Record excerpts:
========================================================================

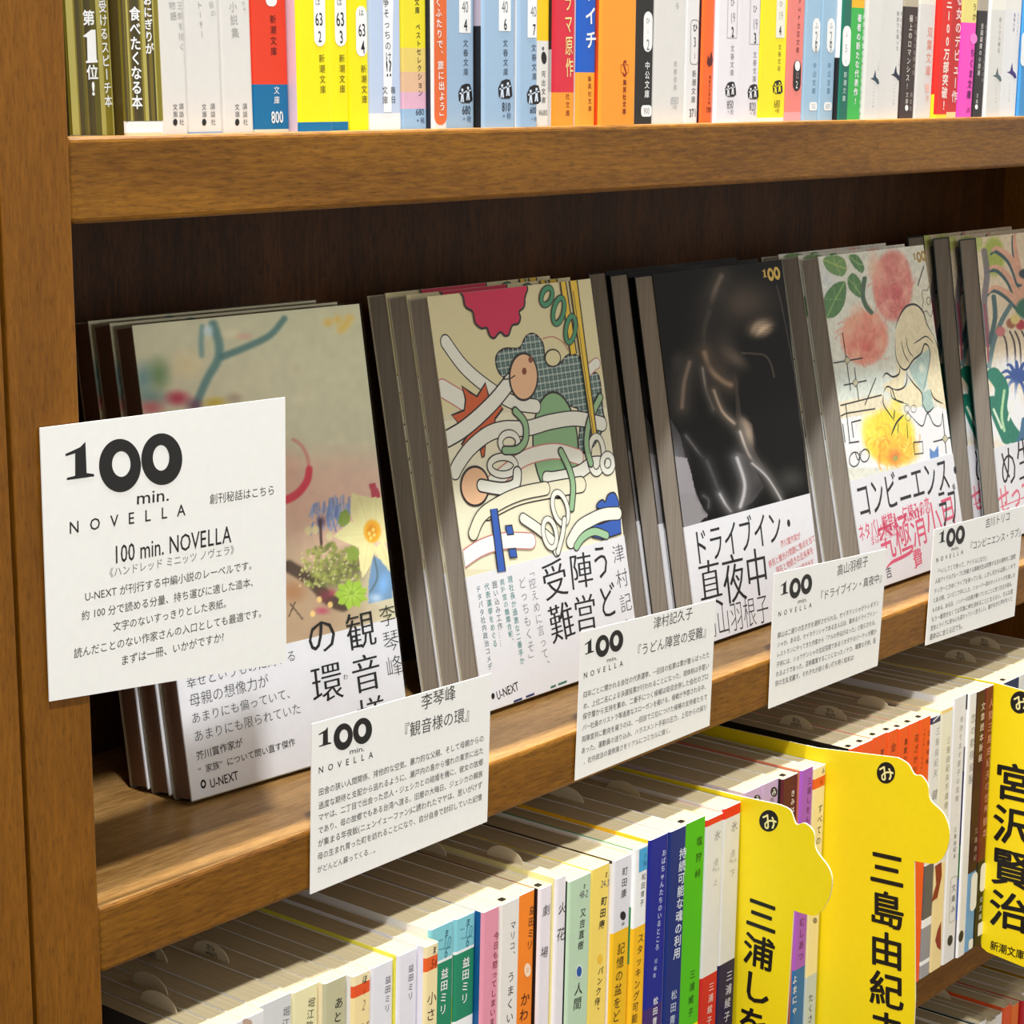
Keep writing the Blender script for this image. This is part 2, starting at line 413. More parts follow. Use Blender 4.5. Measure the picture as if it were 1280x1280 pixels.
def small_card(corners, label, crop, lg, mn, nv, au, ti, au_t, ti_t, rows, tape):
    mb, base, lab = card(corners, label)
    logo(mb, card_fr, INK, card_fr.uv(crop(lg[0])), card_fr.uv(crop(lg[1])))
    hline(mb, card_fr, crop, *mn, 'min.', INK, .004, hf=.6)
    hline(mb, card_fr, crop, *nv, 'NOVELLA', INK, .008, track=True, size=3.3)
    hline(mb, card_fr, crop, *au, au_t, MID); hline(mb, card_fr, crop, *ti, ti_t, MID)
    for a, b_, t in rows: hline(mb, card_fr, crop, a, b_, t, MID, hf=1.05)
    finish_card(mb, base, lab, tape)
small_card([(390, 905), (614, 842), (609, 1027), (388, 1118)], 'small white title card hanging nearest the viewer below the wrapped pastel flower novel', c2,
    ((118, 470), (393, 378)), ((275, 494), (355, 476)), ((115, 592), (397, 508)), ((645, 243), (825, 183)), ((528, 397), (925, 288)),
    '李琴峰', '『観音様の環』', [
    ((115, 705), (970, 422), '田舎の狭い人間関係、排他的な空気、暴力的な父親、そして母親からの'),
    ((115, 775), (968, 485), '過度な期待と支配から逃れるように、瀬戸内の島から憧れの東京に出た'),
    ((114, 837), (966, 545), 'マヤは、二丁目で出会った恋人・ジェシカとの結婚を機に、彼女の故郷'),
    ((113, 903), (964, 605), 'であり、母の故郷でもある台湾へ渡る。旧暦の大晦日、ジェシカの親族'),
    ((112, 970), (962, 663), 'が集まる年夜飯(ニェンイェーファン)に誘われたマヤは、思いがけず'),
    ((110, 1037), (960, 725), '母の生まれ育った町を訪れることになり、自分自身で封印していた記憶'),
    ((109, 1105), (425, 992), 'がどんどん蘇ってくる…。')], ((520, -.8, -270), (560, -.05, -262)))
small_card([(727, 790), (895, 749), (887, 907), (719, 976)], 'small white title card hanging below the novel with noodle-like line art', c3,
    ((160, 402), (405, 303)), ((298, 437), (368, 420)), ((150, 537), (402, 455)), ((597, 202), (850, 130)), ((468, 385), (962, 243)),
    '津村記久子', '『うどん陣営の受難』', [
    ((148, 660), (957, 398), '四年ごとに開かれる会社の代表選挙。一回目の投票は票が散らばったた'),
    ((148, 733), (954, 470), 'め、上位二名による決選投票が行われることになった。現体制は手堅い'),
    ((144, 800), (950, 537), '保守層から支持を集め、二番手につく候補は吸収合併した会社のプロ'),
    ((141, 872), (946, 600), 'パー社員のリストラ等過激なスローガンを掲げる。接戦が予想される中、'),
    ((138, 945), (943, 668), '両陣営共に動向を窺うのは、一回目で三位につけた候補の支持者たちで'),
    ((136, 1018), (940, 735), 'あった。運動員の送り込み、ハラスメント手前の圧力、上司からの探り'),
    ((150, 1086), (720, 875), '、社内政治の面倒臭さをリアルにコミカルに描く。')], ((670, -.8, -270), (710, -.05, -262)))
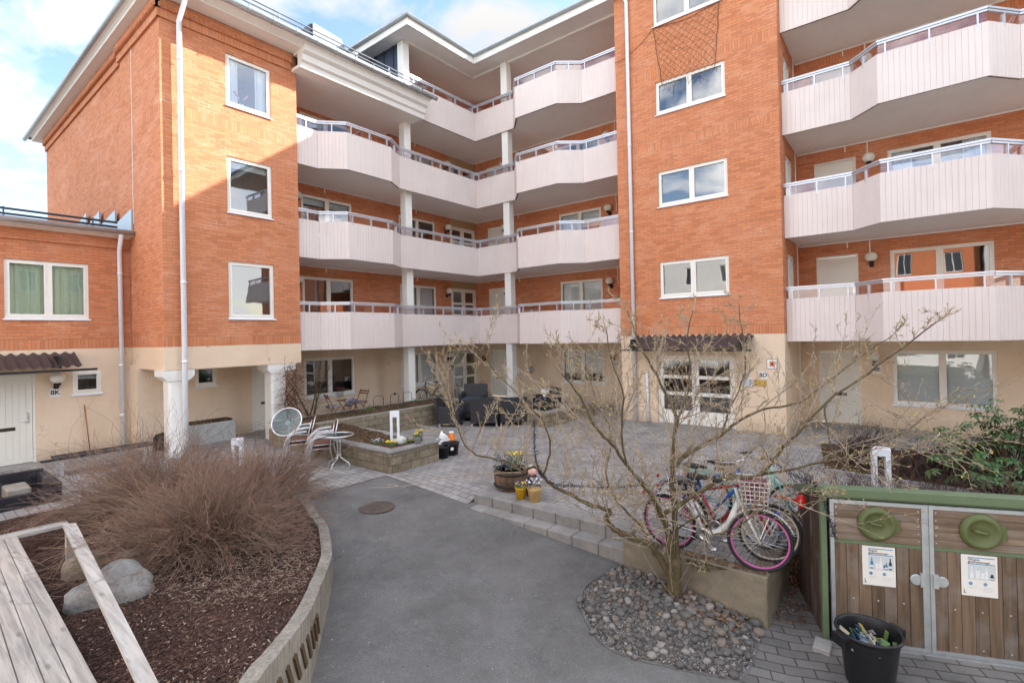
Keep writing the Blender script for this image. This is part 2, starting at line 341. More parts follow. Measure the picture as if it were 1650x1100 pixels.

========================================================================

Instruction:
Look through the listing above. Pick out each line with "Keep" and copy it.

Exercise solution:
Keep writing the Blender script for this image. This is part 2, starting at line 413. More parts follow. Use Blender 4.5. Measure the picture as if it were 1280x1280 pixels.
Keep writing the Blender script for this image. This is part 2, starting at line 341. More parts follow. Measure the picture as if it were 1650x1100 pixels.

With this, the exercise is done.